__Directions__: Only the lines from the one holding "mxn = [n for" through the one holding "s.outputs['Y'], row_y)), .006))" are to be retyped, exactly as they appear, with both boundary lines included.

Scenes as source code
╔══

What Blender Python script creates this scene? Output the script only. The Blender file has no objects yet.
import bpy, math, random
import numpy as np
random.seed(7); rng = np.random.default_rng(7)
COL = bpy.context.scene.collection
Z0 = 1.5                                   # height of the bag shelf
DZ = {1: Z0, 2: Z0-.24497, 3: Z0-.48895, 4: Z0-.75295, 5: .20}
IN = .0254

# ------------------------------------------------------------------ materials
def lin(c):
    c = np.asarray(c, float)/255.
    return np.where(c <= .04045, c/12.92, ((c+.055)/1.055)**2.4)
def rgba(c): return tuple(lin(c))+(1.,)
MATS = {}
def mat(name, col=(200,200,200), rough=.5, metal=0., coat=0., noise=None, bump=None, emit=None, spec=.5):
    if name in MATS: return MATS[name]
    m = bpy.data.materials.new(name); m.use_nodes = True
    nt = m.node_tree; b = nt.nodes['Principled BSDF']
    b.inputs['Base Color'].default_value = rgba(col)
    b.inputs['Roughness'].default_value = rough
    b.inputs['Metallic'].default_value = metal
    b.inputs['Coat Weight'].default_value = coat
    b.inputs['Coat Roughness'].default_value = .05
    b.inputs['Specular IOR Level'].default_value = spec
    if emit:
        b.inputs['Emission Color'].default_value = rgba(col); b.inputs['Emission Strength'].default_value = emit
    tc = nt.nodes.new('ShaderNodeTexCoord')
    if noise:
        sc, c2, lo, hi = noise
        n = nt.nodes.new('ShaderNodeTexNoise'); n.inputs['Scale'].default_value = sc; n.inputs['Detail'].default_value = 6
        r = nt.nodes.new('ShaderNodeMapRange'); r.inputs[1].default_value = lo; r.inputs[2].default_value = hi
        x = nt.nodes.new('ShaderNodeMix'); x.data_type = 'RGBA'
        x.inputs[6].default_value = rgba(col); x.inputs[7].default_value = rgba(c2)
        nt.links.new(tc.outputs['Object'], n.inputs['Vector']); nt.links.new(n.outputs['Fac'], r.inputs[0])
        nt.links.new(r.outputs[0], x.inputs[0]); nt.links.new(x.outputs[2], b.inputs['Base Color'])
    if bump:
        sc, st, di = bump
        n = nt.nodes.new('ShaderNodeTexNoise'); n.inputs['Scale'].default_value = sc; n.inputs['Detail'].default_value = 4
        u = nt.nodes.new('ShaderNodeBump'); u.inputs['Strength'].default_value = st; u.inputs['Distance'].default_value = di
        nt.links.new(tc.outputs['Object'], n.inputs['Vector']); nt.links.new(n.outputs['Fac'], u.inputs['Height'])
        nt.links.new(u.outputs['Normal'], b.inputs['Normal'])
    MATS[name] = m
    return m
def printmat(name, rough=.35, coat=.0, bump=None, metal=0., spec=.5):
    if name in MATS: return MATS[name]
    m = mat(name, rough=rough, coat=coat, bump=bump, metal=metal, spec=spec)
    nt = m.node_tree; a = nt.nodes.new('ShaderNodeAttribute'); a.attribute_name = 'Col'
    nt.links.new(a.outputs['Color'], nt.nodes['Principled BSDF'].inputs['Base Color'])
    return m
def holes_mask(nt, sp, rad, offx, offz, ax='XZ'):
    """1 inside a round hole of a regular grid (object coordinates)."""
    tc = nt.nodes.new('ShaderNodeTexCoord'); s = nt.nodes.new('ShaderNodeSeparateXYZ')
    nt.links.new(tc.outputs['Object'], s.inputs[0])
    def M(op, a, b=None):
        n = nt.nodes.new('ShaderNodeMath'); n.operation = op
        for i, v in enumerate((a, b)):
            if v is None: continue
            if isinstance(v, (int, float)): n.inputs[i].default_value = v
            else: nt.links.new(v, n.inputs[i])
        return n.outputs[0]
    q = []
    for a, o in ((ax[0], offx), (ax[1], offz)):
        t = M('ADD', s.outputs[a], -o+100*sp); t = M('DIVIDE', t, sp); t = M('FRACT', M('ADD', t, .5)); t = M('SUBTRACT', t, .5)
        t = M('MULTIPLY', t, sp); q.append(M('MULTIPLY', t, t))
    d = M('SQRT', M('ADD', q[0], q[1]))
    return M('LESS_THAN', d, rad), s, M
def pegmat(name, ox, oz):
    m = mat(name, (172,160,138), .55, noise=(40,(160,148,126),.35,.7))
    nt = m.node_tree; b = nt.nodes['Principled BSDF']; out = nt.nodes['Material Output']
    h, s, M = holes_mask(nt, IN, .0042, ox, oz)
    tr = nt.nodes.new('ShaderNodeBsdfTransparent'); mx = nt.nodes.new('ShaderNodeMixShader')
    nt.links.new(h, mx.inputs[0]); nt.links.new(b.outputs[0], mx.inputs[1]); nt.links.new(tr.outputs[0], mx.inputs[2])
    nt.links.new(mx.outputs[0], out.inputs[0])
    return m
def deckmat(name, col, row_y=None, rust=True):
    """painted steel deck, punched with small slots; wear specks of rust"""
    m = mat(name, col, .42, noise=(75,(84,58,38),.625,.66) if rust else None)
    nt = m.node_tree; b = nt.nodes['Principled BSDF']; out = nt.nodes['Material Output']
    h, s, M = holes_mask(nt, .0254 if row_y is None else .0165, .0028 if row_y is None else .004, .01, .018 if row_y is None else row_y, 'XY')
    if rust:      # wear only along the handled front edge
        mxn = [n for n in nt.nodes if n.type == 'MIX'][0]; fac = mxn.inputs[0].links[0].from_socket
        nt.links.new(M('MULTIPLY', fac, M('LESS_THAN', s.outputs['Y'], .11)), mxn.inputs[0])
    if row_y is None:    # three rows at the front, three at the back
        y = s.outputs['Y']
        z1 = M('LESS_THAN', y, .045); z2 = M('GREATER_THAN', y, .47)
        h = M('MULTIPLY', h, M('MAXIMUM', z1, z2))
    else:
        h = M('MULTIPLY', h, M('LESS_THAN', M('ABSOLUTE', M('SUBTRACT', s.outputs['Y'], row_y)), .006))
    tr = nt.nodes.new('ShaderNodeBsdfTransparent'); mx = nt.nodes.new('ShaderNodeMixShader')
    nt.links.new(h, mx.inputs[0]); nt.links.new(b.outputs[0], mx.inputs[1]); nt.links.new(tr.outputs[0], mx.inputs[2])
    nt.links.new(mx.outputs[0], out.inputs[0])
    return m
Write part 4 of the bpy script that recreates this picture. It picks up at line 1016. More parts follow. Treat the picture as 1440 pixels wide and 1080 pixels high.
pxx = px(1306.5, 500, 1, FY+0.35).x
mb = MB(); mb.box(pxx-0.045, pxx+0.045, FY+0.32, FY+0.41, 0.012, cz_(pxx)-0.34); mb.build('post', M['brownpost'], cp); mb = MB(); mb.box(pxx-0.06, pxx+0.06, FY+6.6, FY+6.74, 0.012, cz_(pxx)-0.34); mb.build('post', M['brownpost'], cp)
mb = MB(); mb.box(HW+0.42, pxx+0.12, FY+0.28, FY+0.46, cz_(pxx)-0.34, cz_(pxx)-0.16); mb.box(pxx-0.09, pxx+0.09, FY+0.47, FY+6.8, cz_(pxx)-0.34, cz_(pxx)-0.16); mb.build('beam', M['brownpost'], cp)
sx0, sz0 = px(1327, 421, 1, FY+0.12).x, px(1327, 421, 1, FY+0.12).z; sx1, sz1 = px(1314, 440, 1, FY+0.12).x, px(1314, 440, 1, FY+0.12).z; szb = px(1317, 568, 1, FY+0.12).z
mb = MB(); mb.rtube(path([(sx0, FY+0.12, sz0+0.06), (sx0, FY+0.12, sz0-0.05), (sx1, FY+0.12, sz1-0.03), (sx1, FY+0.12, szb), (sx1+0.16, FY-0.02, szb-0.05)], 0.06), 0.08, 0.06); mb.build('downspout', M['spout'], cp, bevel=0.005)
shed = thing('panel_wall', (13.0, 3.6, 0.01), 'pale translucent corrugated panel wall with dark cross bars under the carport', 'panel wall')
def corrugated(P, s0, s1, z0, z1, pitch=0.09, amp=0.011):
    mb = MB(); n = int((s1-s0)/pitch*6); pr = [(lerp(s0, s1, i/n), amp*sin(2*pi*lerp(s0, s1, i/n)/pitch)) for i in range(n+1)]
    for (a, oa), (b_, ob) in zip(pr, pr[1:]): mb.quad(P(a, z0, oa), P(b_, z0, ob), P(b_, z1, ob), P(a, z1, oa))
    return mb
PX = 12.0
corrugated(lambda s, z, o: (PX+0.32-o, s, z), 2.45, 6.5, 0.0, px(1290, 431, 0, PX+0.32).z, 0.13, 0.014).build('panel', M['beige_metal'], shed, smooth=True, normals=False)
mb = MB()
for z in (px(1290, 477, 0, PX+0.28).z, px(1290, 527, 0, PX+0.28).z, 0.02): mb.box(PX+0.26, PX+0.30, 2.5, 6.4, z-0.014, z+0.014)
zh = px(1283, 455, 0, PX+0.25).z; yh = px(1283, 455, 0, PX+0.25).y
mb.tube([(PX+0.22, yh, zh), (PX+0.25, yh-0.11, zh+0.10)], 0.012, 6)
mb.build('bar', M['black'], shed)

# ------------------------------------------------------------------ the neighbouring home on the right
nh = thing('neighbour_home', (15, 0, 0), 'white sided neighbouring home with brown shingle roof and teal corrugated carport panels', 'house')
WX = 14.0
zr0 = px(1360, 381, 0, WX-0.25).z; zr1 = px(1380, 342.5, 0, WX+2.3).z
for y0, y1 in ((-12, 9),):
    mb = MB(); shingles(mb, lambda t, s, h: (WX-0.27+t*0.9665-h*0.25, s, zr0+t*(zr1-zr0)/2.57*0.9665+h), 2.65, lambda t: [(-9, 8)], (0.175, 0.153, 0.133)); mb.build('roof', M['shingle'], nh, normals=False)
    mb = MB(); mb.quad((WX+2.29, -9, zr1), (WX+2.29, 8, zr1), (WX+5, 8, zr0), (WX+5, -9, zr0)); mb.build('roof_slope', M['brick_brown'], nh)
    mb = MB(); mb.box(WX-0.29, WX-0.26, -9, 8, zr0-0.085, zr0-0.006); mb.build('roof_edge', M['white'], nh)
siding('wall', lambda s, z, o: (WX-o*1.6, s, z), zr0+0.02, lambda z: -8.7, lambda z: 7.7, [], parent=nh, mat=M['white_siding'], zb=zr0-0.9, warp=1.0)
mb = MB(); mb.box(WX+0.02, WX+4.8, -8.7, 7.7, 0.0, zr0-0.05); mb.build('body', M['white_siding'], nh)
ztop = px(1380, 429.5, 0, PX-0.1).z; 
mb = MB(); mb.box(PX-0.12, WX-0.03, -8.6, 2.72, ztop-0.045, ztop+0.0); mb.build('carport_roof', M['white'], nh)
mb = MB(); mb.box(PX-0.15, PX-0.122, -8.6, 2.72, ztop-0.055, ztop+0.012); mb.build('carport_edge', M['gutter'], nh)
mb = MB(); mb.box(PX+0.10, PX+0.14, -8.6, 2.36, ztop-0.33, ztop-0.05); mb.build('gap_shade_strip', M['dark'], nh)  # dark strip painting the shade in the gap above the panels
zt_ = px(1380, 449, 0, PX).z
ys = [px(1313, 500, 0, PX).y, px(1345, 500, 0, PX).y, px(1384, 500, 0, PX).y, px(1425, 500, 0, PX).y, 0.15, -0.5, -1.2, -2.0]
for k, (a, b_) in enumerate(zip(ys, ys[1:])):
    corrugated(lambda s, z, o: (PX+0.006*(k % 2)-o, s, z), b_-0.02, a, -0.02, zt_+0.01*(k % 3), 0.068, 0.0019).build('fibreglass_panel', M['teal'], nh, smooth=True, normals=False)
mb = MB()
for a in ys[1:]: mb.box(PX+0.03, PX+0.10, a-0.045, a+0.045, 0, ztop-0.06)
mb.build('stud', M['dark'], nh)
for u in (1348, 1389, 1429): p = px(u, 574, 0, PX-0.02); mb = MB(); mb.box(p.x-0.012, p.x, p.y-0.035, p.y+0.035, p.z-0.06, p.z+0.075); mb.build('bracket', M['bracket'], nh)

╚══

__Written reply__:
        mxn = [n for n in nt.nodes if n.type == 'MIX'][0]; fac = mxn.inputs[0].links[0].from_socket
        nt.links.new(M('MULTIPLY', fac, M('LESS_THAN', s.outputs['Y'], .11)), mxn.inputs[0])
    if row_y is None:    # three rows at the front, three at the back
        y = s.outputs['Y']
        z1 = M('LESS_THAN', y, .045); z2 = M('GREATER_THAN', y, .47)
        h = M('MULTIPLY', h, M('MAXIMUM', z1, z2))
    else:
        h = M('MULTIPLY', h, M('LESS_THAN', M('ABSOLUTE', M('SUBTRACT', s.outputs['Y'], row_y)), .006))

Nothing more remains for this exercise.